プリファード・ネットワークス(東京・千代田)執行役員CMO(最高マーケティング責任者)の富永朋信氏が2021年を振り返る。マーケティング領域で注目された「Brand purpose(ブランドパーパス)」という言葉から富永氏が得た気付きとは。そして「人事とマーケティングの仕事の領域は近接している」と話す。その時代にマーケターがなすべきことを聞いた。
不毛なディベートは必要ない
「ブランドパーパス」という言葉が近年、注目を集めています。私の周りでは、2001年から08年まで米P&Gのグローバル・マーケティング・オフィサーを務めていたジム・ステンゲル氏が「マーケティングアジェンダ2019」で紹介してから、この言葉を聞く機会がぐっと増えました。
それ以来、私はよく「ブランドパーパスと企業における企業ミッションの違いは?」という質問を受けます。
ミッションとブランドパーパスという2つの概念に限らず、「Mission・Vision・Value(ミッション・ビジョン・バリュー、以下MVV)」と、ブランドを記述するための概念群(「Brand Value Proposition(ブランドバリュープロポジション)」や「ブランドパーパス」など)は何となく似通っていて、あまりスッキリしません。考えを巡らせた結果、ブランドパーパスとミッションの間に大きな差異はなく、その2つに限らず、MVVとブランド関連の概念群はほぼ同じことを、一つの会社の中で言い換えているだけだ、という考えに至りました。

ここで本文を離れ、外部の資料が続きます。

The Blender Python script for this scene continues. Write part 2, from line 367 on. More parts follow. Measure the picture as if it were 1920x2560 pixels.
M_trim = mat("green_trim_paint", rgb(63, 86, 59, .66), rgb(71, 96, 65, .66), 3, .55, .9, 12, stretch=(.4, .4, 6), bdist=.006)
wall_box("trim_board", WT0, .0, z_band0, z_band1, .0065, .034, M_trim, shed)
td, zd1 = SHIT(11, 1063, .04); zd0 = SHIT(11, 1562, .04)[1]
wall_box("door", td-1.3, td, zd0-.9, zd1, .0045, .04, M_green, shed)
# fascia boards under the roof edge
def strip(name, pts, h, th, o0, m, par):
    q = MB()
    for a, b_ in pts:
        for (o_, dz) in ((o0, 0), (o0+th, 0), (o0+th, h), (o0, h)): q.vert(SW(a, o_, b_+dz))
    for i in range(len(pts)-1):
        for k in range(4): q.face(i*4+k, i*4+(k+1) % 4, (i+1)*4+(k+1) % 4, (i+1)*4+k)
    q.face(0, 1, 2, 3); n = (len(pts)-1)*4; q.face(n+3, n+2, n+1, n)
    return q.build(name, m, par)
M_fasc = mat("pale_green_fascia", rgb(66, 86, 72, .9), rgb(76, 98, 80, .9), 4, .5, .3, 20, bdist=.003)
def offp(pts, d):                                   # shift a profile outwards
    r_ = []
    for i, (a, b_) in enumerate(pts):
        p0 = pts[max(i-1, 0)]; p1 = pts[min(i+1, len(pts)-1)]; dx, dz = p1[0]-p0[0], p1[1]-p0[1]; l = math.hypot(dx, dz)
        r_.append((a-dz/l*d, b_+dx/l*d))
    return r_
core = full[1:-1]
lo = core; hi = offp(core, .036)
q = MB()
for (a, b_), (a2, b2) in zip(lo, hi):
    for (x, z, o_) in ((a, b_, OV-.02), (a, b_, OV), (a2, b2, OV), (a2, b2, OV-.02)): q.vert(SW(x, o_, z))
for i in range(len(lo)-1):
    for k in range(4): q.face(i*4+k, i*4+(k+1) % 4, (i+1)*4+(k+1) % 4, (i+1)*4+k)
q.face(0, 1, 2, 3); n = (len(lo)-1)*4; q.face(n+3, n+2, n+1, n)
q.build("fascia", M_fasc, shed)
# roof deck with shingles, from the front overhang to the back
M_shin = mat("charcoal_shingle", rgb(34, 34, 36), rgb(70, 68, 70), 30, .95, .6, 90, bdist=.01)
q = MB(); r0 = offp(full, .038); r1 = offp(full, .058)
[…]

マーケティング部門という視点から見ると「ブランド」から始まる言葉になるし、経営企画室から見たら「MVV」のほうがなじみ深いでしょう。ある企業の姿をマーケの眼鏡をかけて言語化するとブランドパーパスやブランドバリュープロポジションに見えるし、経営企画の眼鏡であればMVVに見える、というわけです。
細かいことを言うと、たとえば「バリュー」という言葉について、経営企画側は行動規範の基になる「価値観」を指し示している、一方でブランド側はブランドが提供する「価値」のことを言っている、など言葉の作法に違いはありますが、全体的な意味の構造としてほぼ同じものを内包していると思います。